La forme est aussi déroutante que le fond, puisque nous nous retrouvons avec des passages de la vie d'un personnage, avec des références internes au livre, puisque le personnage brule à un moment son journal, que nous lisons ensuite dans l'intégralité. Le tout se finissant sur une pièce de théâtre en cinq actes. C'est une façon tellement originale de faire qu'on ne peut résister, tout en comprenant à quel point l'ensemble est parfaitement cohérent à la structure interne du récit et au récit lui-même.
Le tout avec un style ... Excellent serait le mot exact. Parfaitement approprié, avec des passages proche du théâtre, de la poésie, du film, des morceaux d'onirisme et de folie parfaitement orchestré, des superbes passages entre réalité et monde de fée. Et des références qui rehaussent l'ensemble. Comment résister à cela ?

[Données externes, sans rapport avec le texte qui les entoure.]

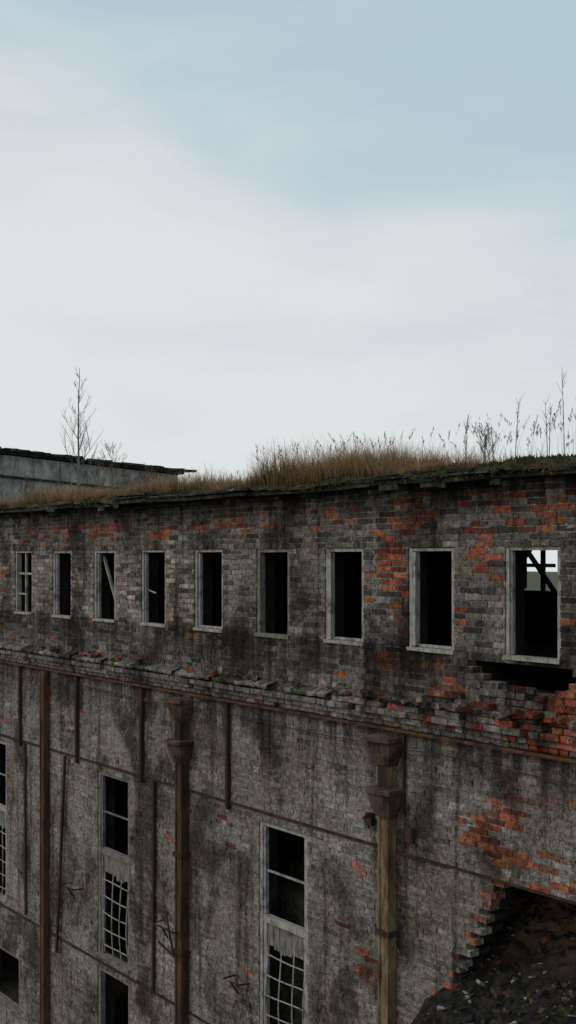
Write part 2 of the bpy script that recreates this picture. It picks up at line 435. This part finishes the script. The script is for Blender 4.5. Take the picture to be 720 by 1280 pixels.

Pourtant, et je dois bien le dire, je ne sais pas si je conseillerai ce livre à tout le monde. En fait, ce livre est très expérimental et risque de rebuter plus d'une personne qui s'accrocherait au récit pour en comprendre le sens. C'est un livre qui nécessite un lâcher-prise mental, qui nous demande de nous asseoir sans se poser de question et de vagabonder dans cet univers étrange et poétique sans nous arrêter. Si vous arrivez à faire ce détachement, le livre commencera doucement à vous envouter pour vous promener dans une Angleterre qu'on rêverait de visiter, un sonnet de Shakespeare en tête, dans une forêt brumeuse, à la recherche de Puck ou d'Obéron. C'est un charme extraordinaire, qui nous tient d'un bout à l'autre pour nous relacher haletant avec en tête, comme unique pensée : "Oh merde. Encore".

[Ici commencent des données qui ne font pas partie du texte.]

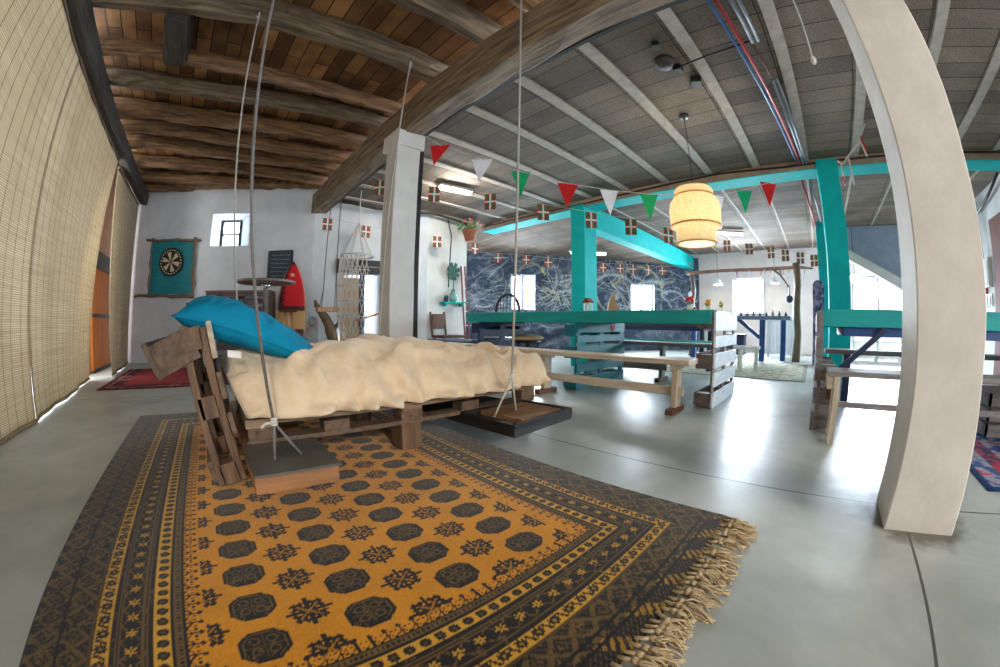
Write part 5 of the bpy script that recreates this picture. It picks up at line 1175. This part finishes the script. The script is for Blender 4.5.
for y_, lab in ((2.75, 'white cone lamp near the driftwood trunk with red baubles'), (1.05, 'white cone lamp by the bright window, closest to the hanging ball')):
    r = empty('cone_lamp', (11.2, y_, 2.0)); tag(r, lab, 'lamp')
    mb = MB(); mb.lathe([(.15,1.95),(.05,2.12),(.02,2.14),(.02,2.13),(.045,2.11),(.14,1.95)], (11.2,y_,0), 20, close=True); mb.build('lamp_shade', M['flagwhite'], r)
    mb = MB(); mb.ball((11.2,y_,1.99), .045, 12, 8); mb.build('bulb', bm_, r)
    mb = MB(); mb.tube([(11.2,y_,2.13),(11.2,y_,3.02)], .005, 6); mb.build('cord', M['blackrub'], r)
# white slatted fence panel behind it
wf = empty('slat_panel', (10.6,.8,0)); tag(wf, 'white upright slat panel behind the blue bar table', 'panel')
mb = MB()
for k in range(9): y_ = .48+.085*k; mb.box(10.6, y_, .08, 10.63, y_+.062, .98+.03*math.sin(k*2))
mb.box(10.63,.46,.3,10.66,1.24,.36); mb.box(10.63,.46,.8,10.66,1.24,.86); mb.box(10.63,.5,0,10.69,.56,.9); mb.box(10.63,1.14,0,10.69,1.2,.9); mb.build('slats', M['flagwhite'], wf)
# jars along the bar top
for k in range(8):
    y_ = .6+.15*k; h_ = .06+.02*((k*7) % 3)
    g_ = empty('bottle', (9.0,y_,1.0)); tag(g_, 'small bottle standing in a row on the blue bar table', 'bottle', 'bottles on the blue bar table')
    mb = MB(); mb.lathe([(.03,0),(.032,h_*.7),(.014,h_),(.014,h_+.03)], (9.0,y_,1.0), 10); mb.build('body', [M['darkblue'],M['bluetable'],M['greypipe']][k % 3], g_)
bx = empty('dark_crate', (10.2,2.0,0)); tag(bx, 'dark blue crate under the blue bar table', 'crate'); MB().box(10.0,1.75,.04,10.4,2.2,.55).build('body', M['darkblue'], bx, bevel=.01); MB().box(9.99,1.74,.5,10.41,2.21,.57).build('lid', M['black'], bx)
ws = empty('white_stool', (7.2,.98,0)); tag(ws, 'low white stool on the straw mat behind the whitewashed pallet', 'stool')
MB().box(6.95,.95,.36,7.3,1.35,.41).build('seat', M['flagwhite'], ws, bevel=.01)
for x_, y_ in ((7.0,1.0),(7.25,1.0),(7.0,1.3),(7.25,1.3)): MB().box(x_-.02,y_-.02,0.01,x_+.02,y_+.02,.37).build('leg', M['cream'], ws)
sk = empty('patterned_board', (8.7,-.14,0)); tag(sk, 'tall dark patterned board standing against the turquoise column far back', 'board')
poly = []
for i in range(13): t = PI*i/12; poly.append((.125*math.cos(t), 1.62+.13*math.sin(t)))
poly += [(-.125, .9), (-.11, 0), (.11, 0), (.125,.9)]
mb = MB(); mb.prism(poly, (8.75,-.14,0), (0,-1,.0), (.03,0,1), .02); mb.build('deck', mat('patterned_deck', (150,140,176), (40,48,84), scale=9, rough=.4, contrast=(.42,.58)), sk, bevel=.004)
# white shelf with boxes under the far window
sh = empty('low_shelf', (10.6,-1.8,0)); tag(sh, 'low white shelf under the wide bright window', 'shelf')
mb = MB()
for z_ in (.12,.45,.62): mb.box(10.45,-3.0,z_,10.85,-1.1,z_+.035)
mb.build('shelf_board', M['flagwhite'], sh)
for y_ in (-3.0,-2.4,-1.75,-1.12): MB().box(10.45,y_,0,10.85,y_+.04,.66).build('upright', M['flagwhite'], sh)
for k, (y_, c_, h_) in enumerate(((-1.25,(222,186,110),.15),(-1.45,(236,232,226),.12),(-1.65,(150,60,100),.14),(-1.85,(130,140,170),.13),(-2.05,(200,120,110),.12),(-2.3,(120,130,160),.15))):
    names = ('yellow','white','plum','slate blue','salmon','grey blue'); g_ = empty('storage_box', (10.62,y_,.655)); tag(g_, names[k]+' box on top of the low white shelf', 'box')
    MB().box(10.5,y_-.08,.656,10.74,y_+.08,.656+h_).build('body', mat('box_%d' % k, c_, rough=.7), g_, bevel=.006); MB().box(10.49,y_-.085,.656+h_,10.75,y_+.085,.672+h_).build('lid', mat('lid_%d' % k, tuple(int(v*.85) for v in c_), rough=.7), g_)
tw = empty('wall_lamp', (9.0,-.98,1.85)); tag(tw, 'small lit pendant lamp before the wide bright window', 'lamp')
mb = MB(); mb.lathe([(.17,1.80),(.165,1.9),(.06,1.93)], (9.5,-1.02,0), 24); bm2, nt2, bs2 = new_mat('shade_glow'); bs2.inputs['Base Color'].default_value = rgba((250,220,160)); bs2.inputs['Emission Color'].default_value = rgba((255,210,130)); bs2.inputs['Emission Strength'].default_value = 3; mb.build('lamp_shade', bm2, tw)
mb = MB(); mb.tube([(9.5,-1.02,1.92),(9.5,-1.02,3.02)], .006, 6); mb.build('cord', M['blackrub'], tw)
# sloping roof strut and its panel near the far window
struct(MB().add([(9.6,-.55,2.55),(9.6,-2.6,1.55),(9.6,-2.6,3.02),(9.6,-.45,3.02),(9.64,-.55,2.55),(9.64,-2.6,1.55),(9.64,-2.6,3.02),(9.64,-.45,3.02)], [(0,1,2,3),(7,6,5,4),(0,4,5,1),(1,5,6,2),(2,6,7,3),(3,7,4,0)]).build('wall_stair', mat('blue_grey_panel', (150,168,190), (136,154,178), rough=.7)), 'blue grey panel under the stairs') if False else None
mb = MB(); mb.bar((9.55,-.42,2.62),(9.55,-2.7,1.42),.25,.2); struct(mb.build('trim_5', M['white']))
struct(MB().add([(9.6,-.42,2.65),(9.6,-2.7,1.45),(9.6,-2.7,3.02),(9.6,-.42,3.02),(9.66,-.42,2.65),(9.66,-2.7,1.45),(9.66,-2.7,3.02),(9.66,-.42,3.02)], [(3,2,1,0),(4,5,6,7),(0,1,5,4),(1,2,6,5),(2,3,7,6),(3,0,4,7)]).build('wall_stairs', mat('blue_grey_wall', (168,184,204), (150,166,190), rough=.8)))

# right wall fittings
r = empty('electric_panel', (7.4,-3.43,1.7)); tag(r, 'white electric panel box on the white wall past the broad column', 'electric box')
MB().box(7.28,-3.45,1.48,7.62,-3.36,1.95).build('case', M['cream'], r, bevel=.008); MB().box(7.32,-3.36,1.52,7.58,-3.352,1.91).build('cover', M['white'], r)
r = empty('switch_plate', (7.5,-3.43,1.28)); tag(r, 'white socket plate with dark switches below the electric panel', 'switch')
MB().box(7.3,-3.45,1.18,7.7,-3.42,1.38).build('plate', M['flagwhite'], r, bevel=.004)
for x_ in (7.4,7.56): MB().box(x_-.04,-3.42,1.2,x_+.04,-3.41,1.34).build('switch', M['black'], r)
r = empty('alarm_box', (7.6,-3.43,1.44)); tag(r, 'small red alarm box between electric panel and switches', 'alarm'); MB().box(7.52,-3.45,1.395,7.68,-3.40,1.475).build('case', M['flagred'], r, bevel=.004); MB().box(7.57,-3.40,1.41,7.63,-3.395,1.46).build('button', M['flagwhite'], r)
d3 = struct(empty('door_3', (6.8,-3.44,0))); struct(MB().box(6.1,-3.45,0,7.12,-3.40,2.5).build('door_leaf', wood('red_brown_door', (126,74,62), (92,52,44), 'z'), d3, bevel=.006))
pipe('conduit', [(7.62,-3.40,3.0),(7.55,-3.40,1.95)], .02, M['greypipe'], 'grey conduit running up the white wall from the electric panel')
pipe('wall_cable', [(6.2,-3.3,2.95),(6.9,-3.35,2.8),(7.5,-3.38,2.72),(7.9,-3.4,2.9)], .025, M['blackrub'], 'thick black cable loop high on the white wall past the column', 'cable', 8)

# ------------------------------------------------------------------ light: sky outside, daylight through the windows
w = bpy.data.worlds.new('sky'); SC.world = w; w.use_nodes = True
bg = w.node_tree.nodes['Background']; bg.inputs['Color'].default_value = (*lin((244,249,255)), 1); bg.inputs['Strength'].default_value = 2.6
def area(name, loc, target, sx_, sy_, energy, colr=(1,1,1)):
    l = bpy.data.lights.new(name, 'AREA'); l.shape = 'RECTANGLE'; l.size = sx_; l.size_y = sy_; l.energy = energy; l.color = colr
    o = bpy.data.objects.new(name, l); COL.objects.link(o); o.location = loc; d = Vector(target)-Vector(loc); o.rotation_euler = d.to_track_quat('-Z', 'Y').to_euler(); return o
SKY = (.74,.87,1)
def win_light(name, P_, Q_, s0_, s1_, z0_, z1_, e, back=.5, drop=1.3):
    c = on(P_, Q_, (s0_+s1_)/2, (z0_+z1_)/2, -back); t = on(P_, Q_, (s0_+s1_)/2, (z0_+z1_)/2-drop, 2); area(name, c, t, (s1_-s0_)*1.15, (z1_-z0_)*1.15, e, SKY)
win_light('daylight_mural_a', E, F, *wins[0], 240); win_light('daylight_mural_b', E, F, *wins[1], 230)
win_light('daylight_far', (11.9,3.9), (11.9,-3.5), 1.47, 2.47, 1.12, 2.2, 480); win_light('daylight_far_wide', (11.9,3.9), (11.9,-3.5), 5.1, 6.65, 1.2, 2.2, 480)
area('daylight_passage', (3.6,7.35,1.5), (2.6,6.6,.9), .5, 1.2, 60, SKY)
area('daylight_corridor', (-2.3, 5.2, 1.9), (-2.0, 7.2, 1.2), .3, 1.6, 26, (1,.95,.88))
win_light('daylight_small', A, B, sx(A,B,-.10), sx(A,B,.27), 2.19, 2.74, 22, .7)

sl = bpy.data.lights.new('low_sun', 'SUN'); sl.energy = .6; sl.angle = math.radians(4); sl.color = (1, .86, .66); so_ = bpy.data.objects.new('low_sun', sl); COL.objects.link(so_)
so_.rotation_euler = Vector((.28, 1, -.42)).to_track_quat('-Z', 'Y').to_euler()

# ------------------------------------------------------------------ camera: fisheye
cam = bpy.data.cameras.new('camera'); co = bpy.data.objects.new('camera', cam); COL.objects.link(co)
rt_, up_, fw_ = Vector((.730326,-.683040,.008997)), Vector((.011805,.025788,.999598)), Vector((.682997,.729926,-.026897))
Mx = Matrix((rt_, up_, -fw_)).transposed().to_4x4(); Mx.translation = (0, 0, .75); co.matrix_world = Mx
cam.type = 'PANO'; cam.sensor_width = 36; cam.sensor_height = 24.012; cam.sensor_fit = 'HORIZONTAL'; cam.lens = 14; cam.clip_start = .02
pk = (0, -.0739025, -.000204176, 3.56541587e-5, -8.30262971e-7)
tgt = cam if hasattr(cam, 'panorama_type') else cam.cycles
tgt.panorama_type = 'FISHEYE_LENS_POLYNOMIAL'; tgt.fisheye_fov = 3.4
for i in range(5): setattr(tgt, 'fisheye_polynomial_k%d' % i, pk[i])
SC.camera = co
SC.view_settings.view_transform = 'Standard'; SC.view_settings.look = 'None'; SC.view_settings.gamma = 1; SC.view_settings.use_curve_mapping = False
SC.view_settings.exposure = 1.0
SC.cycles.use_denoising = True
SC.cycles.max_bounces = 8; SC.cycles.diffuse_bounces = 5
SC.cycles.sample_clamp_indirect = 6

Car oui, il faudrait se replonger au cœur de ce livre pour en extraire encore les détails qui ne semblent pas clair, les passages légèrement flous, tout ce qui est encore à découvrir. C'est un livre qui se déguste bien après sa lecture, qui reste en bouche et en tête, qui nous transporte pour nous lâcher après la dernière page, et la chute est belle et longue. C'est le genre de livre qui nous a accroché le cœur et qui nous laisse des petites cicatrices dessus, qui marque vraiment. Car oui, ce livre marque. C'est de la sensibilité, de l'émotion, et, pauvres de nous, simples mortels, nous restons sensibles à cela. Puisse cette sensibilité rester éternelle.
Si je vous conseille ce livre ? La question ne se pose même pas. Oui. Et je vous envie, futur lecteur de cette œuvre, de pouvoir gouter au délice nouveau de ce livre. Bonne lecture à vous, et rendez-vous ensuite, dans un théâtre ou à la bibliothèque. Avec Shakespeare. Et avec Fabrice Colin.